Vous savez, notre pays est frappé par deux embargo : celui des armes et l’embargo sur les mines. Le gouvernement a fait un grand travail dans ce sens.

Comment avez-vous fait pour combler le gap de l’aide budgétaire après la suspension de celle de la France ?

Nous sommes certes privés des ressources mais nous continuons de vivre. Nous faisons face à nos échéances. C’est vrai, il n y a pas que l’option militaire, il faut passer à la relance de l’économie ; au développement économique et sociale. Tout le monde voyait à Ngrebada l’option militaire. Avec Dondra c’est l’option de la relance économique. Il faut élargir l’assiette fiscale, c’est pourquoi son successeur Hervé Ndoba travaille dans la même continuité que ce que Dondra a fait quand il était Ministre des Finances. Le pays est passé à la numérisation des recettes. Les gens payaient des taxes à des postes de recettes disparates mais au final, c’est très peu qui atterrissait dans la caisse de l’Etat. Voilà pourquoi aujourd’hui la numérisation des recettes permet de pallier à ce manquement de la suspension de l’aide budgétaire de la France.

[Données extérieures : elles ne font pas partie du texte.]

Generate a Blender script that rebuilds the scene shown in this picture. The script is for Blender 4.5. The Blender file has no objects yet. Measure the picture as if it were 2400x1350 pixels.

Au niveau du gouvernement, ils trouvent d’autres alternatives à ce manque à gagner avec l’ingéniosité. Nous diversifions nos moyens pour faire face à cette situation.

Est-cela porte déjà des fruits ?

Nous faisons face à nos échéances.  L’inconvénient dans cette histoire ce sont les obstacles guerriers qu’on met en face de nous pour nous empêcher de prendre possession des ressources de notre pays. Quand je dis qu’il y a des forces étrangères derrières les groupes armés et ces groupes armés occupent illégalement des sites miniers pour nous empêcher de trouver des ressources, ce que nous devons nous battre pour répondre à ce type de situation.